REPUBLIKA.CO.ID, JAKARTA -- Pemerintah mengungkapkan, perekonomian dunia menghadapi tantangan, terutama krisis perbankan Amerika Serikat dan tingginya laju inflasi dalam waktu lama. Hal ini disampaikan Menteri Keuangan Sri Mulyani saat menghadiri pertemuan International Monetary Fund (IMF)-World Bank yang diikuti oleh menteri keuangan dan gubernur bank sentral di Washington DC, Amerika Serikat (AS).
Sri Mulyani mengatakan, adanya inflasi serta suku bunga acuan yang masih tinggi dalam waktu lama menekan pertumbuhan ekonomi. “Tahun 2023 adalah tahun yang berat, pelemahan ekonomi akan terjadi di negara maju dan mengalami kenaikan suku bunga akibat inflasi yang melemahkan perekonomian mereka," ujarnya saat konferensi pers APBN KiTA secara daring, Senin (17/4/2023).
Sri Mulyani mengungkapkan, saat Spring Meeting IMF-World Bank minggu lalu, menteri keuangan dan gubernur bank sentral dunia melihat perlambatan ekonomi negara maju akan memberikan dampak pada emerging dan developing countries yang mengandalkan ekspor.
"Reopening China belum mampu memulihkan ekonomi, ini mengonfirmasi pertumbuhan masih lemah dan memengaruhi ekspor-impor," ujarnya.
Sri Mulyani menjelaskan, berdasarkan proyeksi IMF laju inflasi negara berkembang tahun ini akan sebesar 8,6 persen dan negara maju sebesar 4,7 persen. Secara keseluruhan, inflasi global sebesar tujuh persen, akan menurun pada tahun depan.
"Tapi, levelnya secara historis masih tinggi, ini artinya inflasi masih akan tinggi dalam jangka panjang, higher for longer, diikuti suku bunga yang tinggi dan agak panjang," ucapnya.
"Inflasi di negara lain masih sangat struggle, banyak yang di atas lima persen atau Argentina, Turki yang semuanya level tinggi, Argentina di atas 100 persen dan Turki di atas 50 persen,” ucapnya.
Selain itu, inflasi dan suku bunga acuan telah memicu krisis perbankan. Krisis perbankan ini, menurut Sri Mulyani, masih harus diperhatikan secara teliti. Dia mengatakan, Indonesia termasuk negara yang pertumbuhan ekonominya masih terjaga atau bisa tumbuh lima persen pada tahun ini.
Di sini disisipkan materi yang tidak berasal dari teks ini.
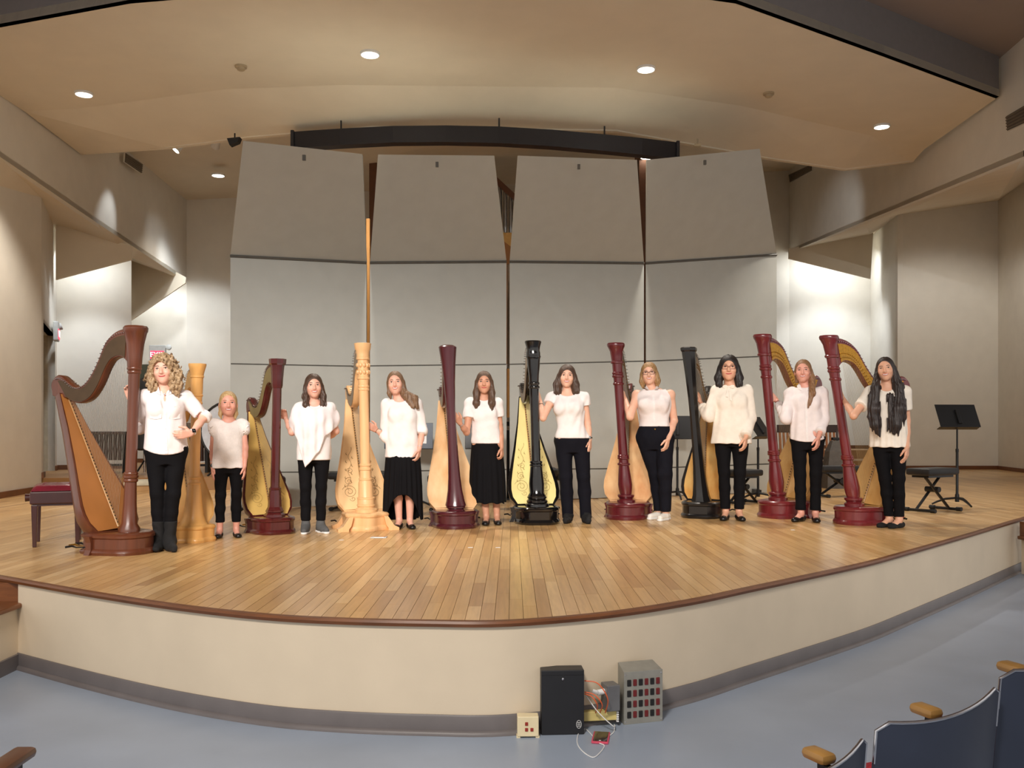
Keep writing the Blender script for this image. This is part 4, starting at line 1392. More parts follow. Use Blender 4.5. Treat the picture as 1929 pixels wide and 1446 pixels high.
def wood(name, rgb, rough=0.32, coat=0.35, var=0.16):
    return M(name, rgb, rough, var=var, scale=5, stretch=(6, 6, 0.6), coat=coat)
w_brown = wood('harp_walnut', (96, 50, 30))
w_maple = wood('harp_maple_honey', (226, 170, 98), 0.4, 0.2, 0.08)
w_dred = wood('harp_dark_red', (78, 24, 24), 0.25, 0.5)
w_pale = wood('harp_pale_maple', (236, 188, 134), 0.42, 0.15, 0.07)
w_burg = wood('harp_burgundy', (76, 26, 34), 0.25, 0.5)
w_burg2 = wood('harp_burgundy_warm', (94, 28, 34), 0.28, 0.45)
w_red = wood('harp_red_mahogany', (112, 36, 40), 0.28, 0.45)
w_blk = M('harp_piano_black', (14, 13, 14), 0.12, var=0.1, coat=0.6)
w_blk2 = M('harp_satin_black', (20, 18, 18), 0.3, var=0.1, coat=0.3)
def board(name, rgb, rgb2=None, var=0.08):
    return M(name, rgb, 0.35, var=var, scale=2.2, stretch=(3, 3, 0.8), rgb2=rgb2, coat=0.2)
b_honey = board('board_honey', (164, 106, 54))
b_maple = board('board_maple', (236, 186, 118))
b_yellow = board('board_yellow', (226, 188, 108))
b_pale = board('board_pale', (240, 200, 148))
b_peach = board('board_peach', (242, 206, 160), (222, 170, 118))
b_cream = board('board_cream', (240, 222, 150))
b_peach2 = board('board_peach_spotted', (234, 194, 144), (206, 146, 96))
b_amber = board('board_amber', (226, 186, 116), (206, 140, 62))
b_tan = board('board_tan', (206, 164, 104), (186, 136, 72))
pl_dark = M('plate_dark_olive', (80, 60, 38), 0.45, metal=0.4)
pl_olive = M('plate_olive', (140, 126, 84), 0.4, metal=0.4)
pl_gold = M('plate_gold', (186, 136, 52), 0.32, metal=0.75, var=0.2, scale=40)
pl_pale = M('plate_pale', (206, 160, 96), 0.5)
pl_pew = M('plate_pewter', (150, 132, 110), 0.4, metal=0.4)

CZ = 0.17
st_trump = dict(base='drum', col=[(0.085, CZ), (0.085, 0.20), (0.062, 0.24), (0.052, 0.40), (0.046, 0.60), (0.043, 1.0), (0.045, 1.45), (0.048, 1.50)],
                cap=[(0.046, 1.48), (0.056, 1.52), (0.06, 1.60), (0.07, 1.70), (0.088, 1.79), (0.095, 1.80), (0.097, 1.83), (0.085, 1.845), (0.04, 1.85)],
                rings=[(0.62, 0.060), (0.645, 0.056), (0.59, 0.057), (1.50, 0.057), (1.47, 0.053)], feet=False)
st_urn = dict(base='drum', col=[(0.095, CZ), (0.095, 0.20), (0.07, 0.215), (0.088, 0.235), (0.062, 0.26), (0.070, 0.30), (0.076, 0.36), (0.066, 0.46), (0.054, 0.56), (0.050, 0.62), (0.050, 0.66), (0.046, 0.9), (0.047, 1.3), (0.049, 1.45), (0.052, 1.52), (0.054, 1.64)],
              cap=[(0.052, 1.62), (0.058, 1.66), (0.062, 1.70), (0.068, 1.76), (0.084, 1.80), (0.092, 1.815), (0.094, 1.835), (0.086, 1.85), (0.03, 1.85)],
              rings=[(0.245, 0.088), (0.575, 0.066), (0.64, 0.062), (0.66, 0.060), (1.42, 0.058), (1.50, 0.062), (1.53, 0.060), (1.645, 0.068)])
st_horn = dict(base='drum', col=[(0.10, CZ), (0.085, 0.19), (0.078, 0.205), (0.108, 0.225), (0.095, 0.27), (0.075, 0.38), (0.062, 0.52), (0.052, 0.75), (0.046, 1.05), (0.048, 1.25), (0.058, 1.48), (0.072, 1.66), (0.088, 1.80), (0.092, 1.83), (0.08, 1.84), (0.06, 1.85)],
               rings=[(0.21, 0.10)], flute=0.015)
st_square = dict(base='poly', sides=8, col=[(0.115, CZ), (0.11, 0.20), (0.085, 0.22), (0.088, 0.25), (0.072, 0.28), (0.066, 0.40), (0.058, 0.46), (0.048, 0.50), (0.047, 1.0), (0.047, 1.56)],
                 cap=[(0.052, 1.54), (0.058, 1.57), (0.062, 1.65), (0.07, 1.76), (0.074, 1.785), (0.088, 1.80), (0.092, 1.85)],
                 rings=[(0.235, 0.094), (0.47, 0.064)], ringmat=None)
st_carved = dict(base='scallop', feet=True, col=[(0.11, CZ), (0.11, 0.20), (0.085, 0.22), (0.085, 0.30), (0.075, 0.32), (0.072, 0.46), (0.06, 0.50), (0.054, 0.62), (0.050, 0.66), (0.047, 1.0), (0.048, 1.45), (0.054, 1.5), (0.054, 1.70)],
                 cap=[(0.054, 1.68), (0.064, 1.71), (0.062, 1.73), (0.068, 1.77), (0.078, 1.79), (0.082, 1.83), (0.085, 1.845), (0.07, 1.85)],
                 rings=[(0.24, 0.092), (0.31, 0.088), (0.50, 0.068), (0.60, 0.062), (0.64, 0.060), (1.39, 0.055), (1.42, 0.055), (1.50, 0.062), (1.695, 0.066)], carve=[0.27, 0.40, 0.46, 1.56, 1.63], flute=0.02)
st_black = dict(base='poly', col=[(0.125, CZ), (0.12, 0.20), (0.10, 0.215), (0.105, 0.235), (0.09, 0.25), (0.094, 0.28), (0.074, 0.31), (0.078, 0.40), (0.066, 0.52), (0.058, 0.60), (0.046, 0.64), (0.045, 1.0), (0.046, 1.40), (0.052, 1.50), (0.064, 1.60), (0.068, 1.68)],
                cap=[(0.066, 1.66), (0.072, 1.68), (0.072, 1.73), (0.066, 1.75), (0.072, 1.79), (0.082, 1.825), (0.086, 1.84), (0.08, 1.85)],
                rings=[(0.225, 0.108), (0.265, 0.10), (0.62, 0.064), (0.59, 0.066), (1.38, 0.056), (1.42, 0.056), (1.69, 0.076)], rim=0.90)
st_octa = dict(base='poly', sides=8, col=[(0.115, CZ), (0.092, 0.24), (0.074, 0.38), (0.062, 0.55), (0.054, 0.80), (0.050, 1.05), (0.052, 1.3), (0.062, 1.55), (0.074, 1.74), (0.078, 1.80), (0.088, 1.815), (0.09, 1.84), (0.08, 1.85)], rings=[], rim=0.90)
st_maple = dict(base='scallop', feet=False, col=[(0.16, CZ), (0.13, 0.20), (0.105, 0.27), (0.085, 0.42), (0.07, 0.58), (0.055, 0.62), (0.052, 0.9), (0.052, 1.35), (0.056, 1.5)],
                cap=[(0.054, 1.48), (0.060, 1.55), (0.062, 1.70), (0.066, 1.74), (0.082, 1.80), (0.09, 1.83), (0.09, 1.85)],
                rings=[(0.60, 0.068), (0.66, 0.062), (1.44, 0.062), (1.52, 0.064), (1.715, 0.070)])
HARPS = {}
HARPS[1] = harp('large brown harp with honey soundboard, leftmost of the row', 243, 1047, 256, 613, 104, st_trump, (w_brown, b_honey), pl_dark)
HARPS[2] = harp('honey maple harp half hidden behind the curly-haired woman', 364, 1024, 372, 685, 330, dict(st_maple), (w_maple, b_maple), pl_pale, name='lever_harp', lev=True)
HARPS[3] = harp('small dark red harp with yellow soundboard beside the girl in the draped top', 517, 1008, 523, 676, 470, dict(st_square), (w_dred, b_yellow), pl_olive, scroll=(M('scroll_paint_gold', (170, 136, 70), 0.5), 0.0016))
HARPS[4] = harp('pale carved maple harp with painted scrolls beside the girl in the high-low skirt', 690, 1001, 683, 646, 656, dict(st_carved), (w_pale, b_pale), pl_pew, scroll=(M('scroll_paint_olive', (140, 108, 62), 0.5), 0.0022))
HARPS[5] = harp('burgundy harp with smooth trumpet-shaped column beside the girl in the long skirt', 859, 997, 843, 650, 832, dict(st_horn, rim=0.985, boxmat=b_peach), (w_burg, b_peach), pl_pew)
HARPS[6] = harp('glossy black harp with cream soundboard and painted scrolls in the middle', 1012, 989, 1004, 642, 984, dict(st_black), (w_blk, b_cream), pl_pew, scroll=(M('scroll_paint_brown', (150, 120, 62), 0.5), 0.0018))
HARPS[7] = harp('burgundy harp with turned column beside the woman in the sleeveless blouse', 1180, 980, 1160, 646, 1188, dict(st_urn, rim=0.985, boxmat=b_peach2), (w_burg2, b_peach2), pl_dark)
HARPS[8] = harp('plain satin black harp with eight-sided column and amber soundboard', 1322, 977, 1297, 654, 1338, dict(st_octa), (w_blk2, b_amber), pl_pew)
HARPS[9] = harp('red mahogany harp with golden neck plate, second from the right', 1466, 979, 1436, 630, 1542, dict(st_urn, rim=0.97, boxmat=b_tan, strmat=M('gold_strings', (186, 160, 110), 0.4, metal=0.4)), (w_red, b_tan), pl_gold, flip=-1, dY=0.12)
HARPS[10] = harp('red mahogany harp with golden neck plate, rightmost of the row', 1610, 992, 1561, 632, 1708, dict(st_urn, rim=0.97, boxmat=b_tan, strmat=MATS['gold_strings']), (w_red, b_tan), pl_gold, flip=-1, dY=0.12)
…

"Ekonomi Indonesia di atas lima persen, sedikit (negara) yang bisa bertahan. Ini akan kita jaga. Proyeksi pertumbuhan ekonomi global 2023 semuanya masih kisaran 2,8 persen, dalam hal ini sedikit lebih lemah dari proyeksi Januari tahun ini. Namun, agak tinggi dari tahun lalu kisaran 2,7 persen-2,8 persen tahun depan diharapkan lebih baik," ucapnya.
Namun, dia menuturkan, Indonesia harus mewaspadai tren penurunan ekspor. Dari catatannya, ekspor Indonesia mengalami kontraksi 13,5 persen pada Maret 2023.
"Seiring dengan kontraksi ini maka industri manufaktur juga mengalami kontraksi 6,2 persen ini tren yang harus kita waspadai," ucapnya.